Scripts that build scenes
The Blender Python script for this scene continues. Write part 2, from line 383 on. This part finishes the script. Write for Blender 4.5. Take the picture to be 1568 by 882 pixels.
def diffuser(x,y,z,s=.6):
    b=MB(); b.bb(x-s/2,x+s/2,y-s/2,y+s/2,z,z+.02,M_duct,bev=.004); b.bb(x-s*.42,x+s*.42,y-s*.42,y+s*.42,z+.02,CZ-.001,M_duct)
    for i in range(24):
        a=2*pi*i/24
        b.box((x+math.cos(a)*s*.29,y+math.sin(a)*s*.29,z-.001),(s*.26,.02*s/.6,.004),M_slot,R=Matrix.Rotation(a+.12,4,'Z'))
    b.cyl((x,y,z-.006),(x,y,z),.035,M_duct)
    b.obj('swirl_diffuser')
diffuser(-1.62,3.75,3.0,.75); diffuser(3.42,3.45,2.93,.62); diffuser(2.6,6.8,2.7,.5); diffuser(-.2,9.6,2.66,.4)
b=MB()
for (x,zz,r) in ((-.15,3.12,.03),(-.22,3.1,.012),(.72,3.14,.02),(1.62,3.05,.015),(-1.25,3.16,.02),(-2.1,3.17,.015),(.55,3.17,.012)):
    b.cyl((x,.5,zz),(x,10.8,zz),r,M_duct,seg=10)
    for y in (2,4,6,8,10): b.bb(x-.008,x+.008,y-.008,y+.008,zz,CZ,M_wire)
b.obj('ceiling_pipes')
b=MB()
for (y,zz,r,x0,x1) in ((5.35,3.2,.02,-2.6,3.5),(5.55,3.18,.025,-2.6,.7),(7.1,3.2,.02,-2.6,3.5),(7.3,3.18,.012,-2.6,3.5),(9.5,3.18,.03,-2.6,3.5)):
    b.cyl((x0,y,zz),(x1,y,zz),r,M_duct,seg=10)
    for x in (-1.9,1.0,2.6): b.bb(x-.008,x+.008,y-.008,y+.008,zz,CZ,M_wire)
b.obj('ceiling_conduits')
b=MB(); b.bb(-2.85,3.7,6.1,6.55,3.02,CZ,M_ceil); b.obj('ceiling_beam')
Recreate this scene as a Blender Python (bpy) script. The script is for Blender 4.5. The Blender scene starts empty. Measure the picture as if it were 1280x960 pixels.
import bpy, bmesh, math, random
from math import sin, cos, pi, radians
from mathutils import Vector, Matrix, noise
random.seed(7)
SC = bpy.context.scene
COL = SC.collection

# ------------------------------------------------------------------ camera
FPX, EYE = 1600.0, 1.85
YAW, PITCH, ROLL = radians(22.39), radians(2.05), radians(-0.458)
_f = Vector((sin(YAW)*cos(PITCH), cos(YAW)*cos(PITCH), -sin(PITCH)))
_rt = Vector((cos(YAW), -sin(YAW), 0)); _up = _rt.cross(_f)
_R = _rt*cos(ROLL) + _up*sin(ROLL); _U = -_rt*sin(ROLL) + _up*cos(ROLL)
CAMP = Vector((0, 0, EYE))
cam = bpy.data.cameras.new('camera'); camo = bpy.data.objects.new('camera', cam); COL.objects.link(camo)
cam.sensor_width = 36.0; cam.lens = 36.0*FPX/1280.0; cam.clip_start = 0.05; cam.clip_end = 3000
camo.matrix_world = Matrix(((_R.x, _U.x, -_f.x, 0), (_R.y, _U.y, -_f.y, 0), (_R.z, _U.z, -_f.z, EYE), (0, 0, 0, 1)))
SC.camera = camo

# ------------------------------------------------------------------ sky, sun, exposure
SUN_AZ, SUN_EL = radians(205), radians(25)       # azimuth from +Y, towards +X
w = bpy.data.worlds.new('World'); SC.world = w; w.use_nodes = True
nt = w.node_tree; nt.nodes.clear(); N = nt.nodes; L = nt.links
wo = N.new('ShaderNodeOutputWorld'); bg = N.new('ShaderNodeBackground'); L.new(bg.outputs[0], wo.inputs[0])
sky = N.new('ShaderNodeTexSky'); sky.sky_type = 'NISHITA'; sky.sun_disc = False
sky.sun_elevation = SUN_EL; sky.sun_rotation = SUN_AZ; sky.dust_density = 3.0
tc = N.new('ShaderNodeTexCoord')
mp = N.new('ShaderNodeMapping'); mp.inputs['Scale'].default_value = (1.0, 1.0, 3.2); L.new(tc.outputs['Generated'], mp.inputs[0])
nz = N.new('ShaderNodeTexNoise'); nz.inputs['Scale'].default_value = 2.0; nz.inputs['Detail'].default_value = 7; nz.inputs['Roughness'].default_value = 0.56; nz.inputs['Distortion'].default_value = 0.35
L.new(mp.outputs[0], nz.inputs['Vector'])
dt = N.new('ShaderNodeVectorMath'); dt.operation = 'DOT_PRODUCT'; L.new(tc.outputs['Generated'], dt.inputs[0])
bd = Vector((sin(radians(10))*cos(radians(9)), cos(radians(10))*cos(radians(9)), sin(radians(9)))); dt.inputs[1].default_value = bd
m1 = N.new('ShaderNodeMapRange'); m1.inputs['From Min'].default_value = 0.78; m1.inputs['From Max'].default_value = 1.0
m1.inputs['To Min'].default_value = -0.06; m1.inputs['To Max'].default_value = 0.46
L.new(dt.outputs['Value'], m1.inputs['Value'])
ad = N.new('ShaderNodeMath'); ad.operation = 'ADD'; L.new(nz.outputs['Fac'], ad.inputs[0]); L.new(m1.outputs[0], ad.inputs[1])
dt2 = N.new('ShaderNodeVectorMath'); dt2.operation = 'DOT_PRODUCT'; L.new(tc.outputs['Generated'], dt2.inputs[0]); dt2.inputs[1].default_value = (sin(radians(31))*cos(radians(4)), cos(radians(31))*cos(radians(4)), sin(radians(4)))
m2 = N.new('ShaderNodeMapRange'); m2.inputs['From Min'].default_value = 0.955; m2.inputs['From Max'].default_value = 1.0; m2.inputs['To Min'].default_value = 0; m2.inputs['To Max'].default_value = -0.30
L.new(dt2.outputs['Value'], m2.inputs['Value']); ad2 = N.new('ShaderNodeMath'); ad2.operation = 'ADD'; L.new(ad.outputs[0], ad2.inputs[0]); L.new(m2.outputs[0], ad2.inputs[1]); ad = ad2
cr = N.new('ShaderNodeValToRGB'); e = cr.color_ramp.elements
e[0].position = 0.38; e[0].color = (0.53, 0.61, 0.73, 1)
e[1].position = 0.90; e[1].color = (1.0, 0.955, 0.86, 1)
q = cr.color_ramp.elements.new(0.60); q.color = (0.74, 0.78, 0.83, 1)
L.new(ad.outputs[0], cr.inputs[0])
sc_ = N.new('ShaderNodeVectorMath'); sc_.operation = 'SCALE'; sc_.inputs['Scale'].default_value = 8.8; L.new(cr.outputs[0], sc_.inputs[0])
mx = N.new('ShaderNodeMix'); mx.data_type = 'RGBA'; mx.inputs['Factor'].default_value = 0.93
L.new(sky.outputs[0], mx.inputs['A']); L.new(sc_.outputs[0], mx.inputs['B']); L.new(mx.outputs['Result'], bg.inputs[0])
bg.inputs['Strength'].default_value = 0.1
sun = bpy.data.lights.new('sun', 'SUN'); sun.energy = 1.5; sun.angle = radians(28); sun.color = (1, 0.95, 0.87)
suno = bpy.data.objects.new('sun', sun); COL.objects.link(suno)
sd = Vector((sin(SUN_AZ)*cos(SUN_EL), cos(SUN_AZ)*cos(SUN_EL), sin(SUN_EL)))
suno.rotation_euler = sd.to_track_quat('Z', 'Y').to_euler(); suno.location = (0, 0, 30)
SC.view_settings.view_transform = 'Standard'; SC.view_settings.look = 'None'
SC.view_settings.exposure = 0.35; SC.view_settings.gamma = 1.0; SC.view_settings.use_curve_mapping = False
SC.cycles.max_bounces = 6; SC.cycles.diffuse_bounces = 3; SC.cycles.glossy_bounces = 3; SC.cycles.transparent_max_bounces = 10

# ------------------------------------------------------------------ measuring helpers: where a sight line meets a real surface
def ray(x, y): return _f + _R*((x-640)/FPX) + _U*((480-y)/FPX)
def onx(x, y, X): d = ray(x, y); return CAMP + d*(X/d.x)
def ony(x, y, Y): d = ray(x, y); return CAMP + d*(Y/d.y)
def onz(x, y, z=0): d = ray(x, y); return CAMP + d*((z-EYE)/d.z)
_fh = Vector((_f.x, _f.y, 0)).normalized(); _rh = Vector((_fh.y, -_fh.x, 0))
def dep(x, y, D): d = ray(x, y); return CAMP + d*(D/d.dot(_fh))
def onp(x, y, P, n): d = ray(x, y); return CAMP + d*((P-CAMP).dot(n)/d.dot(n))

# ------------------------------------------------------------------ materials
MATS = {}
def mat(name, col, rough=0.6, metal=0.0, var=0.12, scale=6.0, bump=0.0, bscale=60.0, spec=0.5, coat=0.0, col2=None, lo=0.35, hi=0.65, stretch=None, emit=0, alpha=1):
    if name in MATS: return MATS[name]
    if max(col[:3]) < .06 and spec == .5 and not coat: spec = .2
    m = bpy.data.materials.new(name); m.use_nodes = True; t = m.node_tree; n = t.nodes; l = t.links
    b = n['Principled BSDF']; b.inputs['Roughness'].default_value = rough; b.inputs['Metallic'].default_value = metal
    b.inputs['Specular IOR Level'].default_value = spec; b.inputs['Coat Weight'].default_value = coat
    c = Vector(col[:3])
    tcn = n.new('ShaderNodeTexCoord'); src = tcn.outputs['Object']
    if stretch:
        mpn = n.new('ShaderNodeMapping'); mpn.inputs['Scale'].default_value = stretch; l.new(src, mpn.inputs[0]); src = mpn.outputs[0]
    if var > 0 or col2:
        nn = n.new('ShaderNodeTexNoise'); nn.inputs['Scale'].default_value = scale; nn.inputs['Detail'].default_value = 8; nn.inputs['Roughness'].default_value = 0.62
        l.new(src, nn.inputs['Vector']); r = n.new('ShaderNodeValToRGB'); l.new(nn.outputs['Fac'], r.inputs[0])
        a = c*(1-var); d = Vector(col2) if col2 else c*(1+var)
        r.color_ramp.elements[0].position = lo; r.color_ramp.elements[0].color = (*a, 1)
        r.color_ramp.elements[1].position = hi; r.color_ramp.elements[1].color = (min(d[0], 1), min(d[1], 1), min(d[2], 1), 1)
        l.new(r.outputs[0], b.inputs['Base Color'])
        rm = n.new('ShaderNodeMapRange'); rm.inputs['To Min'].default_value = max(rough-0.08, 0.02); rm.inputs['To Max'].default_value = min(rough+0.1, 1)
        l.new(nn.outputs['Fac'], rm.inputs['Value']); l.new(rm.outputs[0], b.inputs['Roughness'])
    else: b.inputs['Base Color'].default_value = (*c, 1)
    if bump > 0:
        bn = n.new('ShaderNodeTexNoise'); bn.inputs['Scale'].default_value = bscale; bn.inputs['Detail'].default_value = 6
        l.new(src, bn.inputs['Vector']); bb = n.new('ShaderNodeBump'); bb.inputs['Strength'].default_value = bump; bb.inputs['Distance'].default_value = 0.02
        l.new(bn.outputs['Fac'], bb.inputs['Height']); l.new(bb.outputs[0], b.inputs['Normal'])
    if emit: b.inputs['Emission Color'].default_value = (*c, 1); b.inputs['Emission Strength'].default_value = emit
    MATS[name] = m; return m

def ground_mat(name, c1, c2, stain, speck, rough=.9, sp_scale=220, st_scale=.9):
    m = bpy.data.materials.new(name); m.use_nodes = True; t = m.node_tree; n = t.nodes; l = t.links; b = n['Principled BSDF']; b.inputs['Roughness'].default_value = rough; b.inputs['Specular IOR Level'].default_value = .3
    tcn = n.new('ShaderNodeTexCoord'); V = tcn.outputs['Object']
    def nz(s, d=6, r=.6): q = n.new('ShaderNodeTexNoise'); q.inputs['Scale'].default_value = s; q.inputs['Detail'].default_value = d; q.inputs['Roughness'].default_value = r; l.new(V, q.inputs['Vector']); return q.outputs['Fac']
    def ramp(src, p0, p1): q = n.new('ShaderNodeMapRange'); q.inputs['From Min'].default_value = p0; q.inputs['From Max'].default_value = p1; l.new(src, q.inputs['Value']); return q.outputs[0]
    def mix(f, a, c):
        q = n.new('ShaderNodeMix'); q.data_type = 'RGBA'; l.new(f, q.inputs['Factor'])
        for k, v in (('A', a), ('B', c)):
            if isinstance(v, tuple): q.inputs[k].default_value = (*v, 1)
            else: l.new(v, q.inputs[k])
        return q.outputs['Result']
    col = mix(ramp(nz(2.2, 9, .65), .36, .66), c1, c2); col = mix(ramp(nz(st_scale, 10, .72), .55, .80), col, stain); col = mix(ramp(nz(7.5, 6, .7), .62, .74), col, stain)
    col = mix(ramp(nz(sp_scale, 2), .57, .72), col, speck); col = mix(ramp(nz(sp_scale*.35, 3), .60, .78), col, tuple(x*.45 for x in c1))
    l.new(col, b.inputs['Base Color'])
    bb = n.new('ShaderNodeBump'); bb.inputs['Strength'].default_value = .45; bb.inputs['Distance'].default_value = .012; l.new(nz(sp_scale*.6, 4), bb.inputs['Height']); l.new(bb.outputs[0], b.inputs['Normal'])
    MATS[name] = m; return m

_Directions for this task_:
Print exactly the lines from the one containing "Recreate this scene" to the one containing "COL = SC.collection", both included, and nothing else.

_Written answer_:
Recreate this scene as a Blender Python (bpy) script. The script is for Blender 4.5. The Blender scene starts empty. Measure the picture as if it were 1280x960 pixels.
import bpy, bmesh, math, random
from math import sin, cos, pi, radians
from mathutils import Vector, Matrix, noise
random.seed(7)
SC = bpy.context.scene
COL = SC.collection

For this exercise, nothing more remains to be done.